PCA on word2vec embeddings

Question

I am trying to reproduce the results of this paper: https://arxiv.org/pdf/1607.06520.pdf

Specifically this part:

To identify the gender subspace, we took the ten gender pair difference vectors and computed its principal components (PCs). As Figure 6 shows, there is a single direction that explains the majority of variance in these vectors. The first eigenvalue is significantly larger than the rest.

I am using the same set of word vectors as the authors (Google News Corpus, 300 dimensions), which I load into word2vec.

The 'ten gender pair difference vectors' the authors refer to are computed from the following word pairs:

I've computed the differences between each normalized vector in the following way:

model = gensim.models.KeyedVectors.load_word2vec_format('GoogleNews-vectors-
negative300.bin', binary = True)
model.init_sims()

pairs = [('she', 'he'),
('her', 'his'),
('woman', 'man'),
('Mary', 'John'),
('herself', 'himself'),
('daughter', 'son'),
('mother', 'father'),
('gal', 'guy'),
('girl', 'boy'),
('female', 'male')]

difference_matrix = np.array([model.word_vec(a[0], use_norm=True) - model.word_vec(a[1], use_norm=True) for a in pairs])

I then perform PCA on the resulting matrix, with 10 components, as per the paper:

from sklearn.decomposition import PCA
pca = PCA(n_components=10)
pca.fit(difference_matrix)

However I get very different results when I look at pca.explained_variance_ratio_ :

array([  2.83391436e-01,   2.48616155e-01,   1.90642492e-01,
         9.98411858e-02,   5.61260498e-02,   5.29706681e-02,
         2.75670634e-02,   2.21957722e-02,   1.86491774e-02,
         1.99108478e-32])

or with a chart:

The first component accounts for less than 30% of the variance when it should be above 60%!

The results I get are similar to what I get when I try to do the PCA on randomly selected vectors, so I must be doing something wrong, but I can't figure out what.

Note: I've tried without normalizing the vectors, but I get the same results.

Answer 1

They released the code for the paper on github: https://github.com/tolga-b/debiaswe

Specifically, you can see their code for creating the PCA plot in this file.

Here is the relevant snippet of code from that file:

def doPCA(pairs, embedding, num_components = 10):
    matrix = []
    for a, b in pairs:
        center = (embedding.v(a) + embedding.v(b))/2
        matrix.append(embedding.v(a) - center)
        matrix.append(embedding.v(b) - center)
    matrix = np.array(matrix)
    pca = PCA(n_components = num_components)
    pca.fit(matrix)
    # bar(range(num_components), pca.explained_variance_ratio_)
    return pca

Based on the code, looks like they are taking the difference between each word in a pair and the average vector of the pair.
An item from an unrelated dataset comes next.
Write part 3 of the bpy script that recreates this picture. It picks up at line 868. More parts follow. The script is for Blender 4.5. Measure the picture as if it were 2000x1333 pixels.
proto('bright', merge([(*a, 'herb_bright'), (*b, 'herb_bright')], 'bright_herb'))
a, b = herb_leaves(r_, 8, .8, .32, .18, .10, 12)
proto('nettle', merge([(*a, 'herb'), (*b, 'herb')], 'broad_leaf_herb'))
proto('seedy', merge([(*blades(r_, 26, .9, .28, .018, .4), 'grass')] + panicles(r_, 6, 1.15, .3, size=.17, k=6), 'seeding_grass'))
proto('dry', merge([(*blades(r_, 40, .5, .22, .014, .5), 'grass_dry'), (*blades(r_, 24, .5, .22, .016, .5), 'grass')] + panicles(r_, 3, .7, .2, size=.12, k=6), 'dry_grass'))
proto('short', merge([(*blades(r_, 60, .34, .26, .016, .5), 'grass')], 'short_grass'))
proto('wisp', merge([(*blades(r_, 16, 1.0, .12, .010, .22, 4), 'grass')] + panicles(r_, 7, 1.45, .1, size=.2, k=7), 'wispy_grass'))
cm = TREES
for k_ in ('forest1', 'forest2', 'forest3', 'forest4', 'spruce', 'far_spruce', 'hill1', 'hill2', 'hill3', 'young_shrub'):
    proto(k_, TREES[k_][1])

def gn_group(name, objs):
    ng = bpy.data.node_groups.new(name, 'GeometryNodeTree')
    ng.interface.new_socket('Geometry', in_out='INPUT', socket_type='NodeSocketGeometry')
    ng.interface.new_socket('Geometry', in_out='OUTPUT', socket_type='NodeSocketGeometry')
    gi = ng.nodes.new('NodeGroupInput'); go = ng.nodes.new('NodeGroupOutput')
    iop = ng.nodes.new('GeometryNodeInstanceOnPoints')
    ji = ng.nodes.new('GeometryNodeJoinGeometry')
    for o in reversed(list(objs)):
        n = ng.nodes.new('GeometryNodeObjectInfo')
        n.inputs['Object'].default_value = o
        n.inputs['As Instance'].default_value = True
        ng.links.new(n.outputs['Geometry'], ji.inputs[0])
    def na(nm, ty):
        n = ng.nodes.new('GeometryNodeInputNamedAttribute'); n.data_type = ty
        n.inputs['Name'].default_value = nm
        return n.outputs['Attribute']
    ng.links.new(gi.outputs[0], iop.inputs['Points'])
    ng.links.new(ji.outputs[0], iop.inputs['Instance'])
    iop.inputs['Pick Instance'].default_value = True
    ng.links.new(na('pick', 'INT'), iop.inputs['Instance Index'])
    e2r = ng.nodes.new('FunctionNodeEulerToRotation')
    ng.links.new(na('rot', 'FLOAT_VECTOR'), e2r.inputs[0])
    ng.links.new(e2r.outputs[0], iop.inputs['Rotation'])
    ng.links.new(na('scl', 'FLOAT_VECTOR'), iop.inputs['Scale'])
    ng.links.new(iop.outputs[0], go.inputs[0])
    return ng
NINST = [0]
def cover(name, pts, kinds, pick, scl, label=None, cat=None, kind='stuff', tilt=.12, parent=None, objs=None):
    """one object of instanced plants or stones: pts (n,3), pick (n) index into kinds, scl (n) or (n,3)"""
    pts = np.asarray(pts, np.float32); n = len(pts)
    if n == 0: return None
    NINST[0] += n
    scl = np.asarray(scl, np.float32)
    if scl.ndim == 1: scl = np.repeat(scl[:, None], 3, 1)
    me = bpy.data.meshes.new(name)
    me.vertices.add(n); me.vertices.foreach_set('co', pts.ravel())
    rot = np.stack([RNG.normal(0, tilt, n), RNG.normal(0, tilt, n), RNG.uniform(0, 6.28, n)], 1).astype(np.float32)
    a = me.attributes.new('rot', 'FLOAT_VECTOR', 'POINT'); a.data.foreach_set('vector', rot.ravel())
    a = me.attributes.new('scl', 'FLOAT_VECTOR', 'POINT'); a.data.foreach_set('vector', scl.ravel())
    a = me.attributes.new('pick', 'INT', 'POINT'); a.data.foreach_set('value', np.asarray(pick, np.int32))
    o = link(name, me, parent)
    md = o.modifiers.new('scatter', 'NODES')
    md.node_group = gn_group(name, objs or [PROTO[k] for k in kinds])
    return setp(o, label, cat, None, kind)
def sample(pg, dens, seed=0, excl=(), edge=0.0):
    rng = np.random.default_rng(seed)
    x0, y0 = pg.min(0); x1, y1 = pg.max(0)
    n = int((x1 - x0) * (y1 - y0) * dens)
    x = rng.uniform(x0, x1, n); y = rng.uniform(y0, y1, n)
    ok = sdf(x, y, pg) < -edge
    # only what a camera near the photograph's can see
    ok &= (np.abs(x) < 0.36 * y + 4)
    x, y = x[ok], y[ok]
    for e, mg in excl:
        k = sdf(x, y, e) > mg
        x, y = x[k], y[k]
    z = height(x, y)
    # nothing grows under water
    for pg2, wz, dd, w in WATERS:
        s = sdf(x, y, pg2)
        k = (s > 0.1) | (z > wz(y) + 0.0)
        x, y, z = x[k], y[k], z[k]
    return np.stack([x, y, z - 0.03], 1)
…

To me, it's not clear this is what they meant in the paper. However, I ran this code with their pairs and was able to recreate the graph from the paper:

Answer 2

To expand on oregano's answer:

For each pair, a and b, they calculate the center, c = (a + b) / 2 and then include vectors pointing in both directions, a - c and b - c.

The reason this is critical is that PCA gives you the vector along which the most variance occurs. All of your vectors point in the same direction, so there is very little variance in precisely the direction you are trying to reveal.

Their set includes vectors pointing in both directions in the gender subspace, so PCA clearly reveals gender variation.